== Data ==

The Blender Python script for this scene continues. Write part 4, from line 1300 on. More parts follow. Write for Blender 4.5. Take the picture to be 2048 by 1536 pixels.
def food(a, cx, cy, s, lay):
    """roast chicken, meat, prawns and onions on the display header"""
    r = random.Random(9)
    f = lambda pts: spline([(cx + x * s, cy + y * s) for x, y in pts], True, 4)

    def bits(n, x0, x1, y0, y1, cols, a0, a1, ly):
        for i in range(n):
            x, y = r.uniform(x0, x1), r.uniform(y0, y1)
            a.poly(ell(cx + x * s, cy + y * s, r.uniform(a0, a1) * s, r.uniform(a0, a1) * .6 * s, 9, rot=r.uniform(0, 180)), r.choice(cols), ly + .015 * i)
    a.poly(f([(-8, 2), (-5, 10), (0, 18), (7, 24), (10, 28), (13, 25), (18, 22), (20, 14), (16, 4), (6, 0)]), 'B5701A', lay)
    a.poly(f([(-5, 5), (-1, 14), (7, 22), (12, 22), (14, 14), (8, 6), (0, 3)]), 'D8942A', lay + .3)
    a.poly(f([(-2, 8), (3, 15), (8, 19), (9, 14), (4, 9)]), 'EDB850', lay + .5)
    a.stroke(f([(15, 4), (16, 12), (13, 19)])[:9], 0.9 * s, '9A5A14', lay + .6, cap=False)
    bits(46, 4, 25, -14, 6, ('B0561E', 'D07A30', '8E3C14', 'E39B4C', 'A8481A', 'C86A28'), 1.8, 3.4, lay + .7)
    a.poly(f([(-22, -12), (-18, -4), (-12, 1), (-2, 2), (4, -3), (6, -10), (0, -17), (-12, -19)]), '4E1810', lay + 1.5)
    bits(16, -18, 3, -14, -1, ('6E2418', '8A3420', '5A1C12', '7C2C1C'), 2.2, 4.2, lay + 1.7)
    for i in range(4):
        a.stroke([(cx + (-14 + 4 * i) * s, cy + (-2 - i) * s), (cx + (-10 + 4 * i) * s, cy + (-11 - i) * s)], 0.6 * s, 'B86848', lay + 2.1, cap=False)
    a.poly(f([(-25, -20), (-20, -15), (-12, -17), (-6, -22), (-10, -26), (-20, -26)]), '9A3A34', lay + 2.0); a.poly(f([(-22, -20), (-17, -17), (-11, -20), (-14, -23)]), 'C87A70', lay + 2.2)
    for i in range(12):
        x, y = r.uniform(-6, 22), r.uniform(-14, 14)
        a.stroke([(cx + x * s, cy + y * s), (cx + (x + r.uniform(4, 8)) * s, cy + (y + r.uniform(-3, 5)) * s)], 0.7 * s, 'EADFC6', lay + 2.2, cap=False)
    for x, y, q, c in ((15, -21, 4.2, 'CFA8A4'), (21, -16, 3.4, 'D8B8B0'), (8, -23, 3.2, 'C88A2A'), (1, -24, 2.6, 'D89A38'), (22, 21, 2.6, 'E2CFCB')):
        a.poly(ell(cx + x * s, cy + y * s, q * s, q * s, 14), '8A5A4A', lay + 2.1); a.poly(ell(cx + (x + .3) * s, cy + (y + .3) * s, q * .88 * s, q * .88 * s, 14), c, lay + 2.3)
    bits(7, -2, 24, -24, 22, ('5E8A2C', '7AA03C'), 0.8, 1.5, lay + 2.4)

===

_Exercise goal_
Repeat the material word for word from its opening line up to and including the line containing "f = lambda pts: spline([(cx".

_Result for this task_
The Blender Python script for this scene continues. Write part 4, from line 1300 on. More parts follow. Write for Blender 4.5. Take the picture to be 2048 by 1536 pixels.
def food(a, cx, cy, s, lay):
    """roast chicken, meat, prawns and onions on the display header"""
    r = random.Random(9)
    f = lambda pts: spline([(cx + x * s, cy + y * s) for x, y in pts], True, 4)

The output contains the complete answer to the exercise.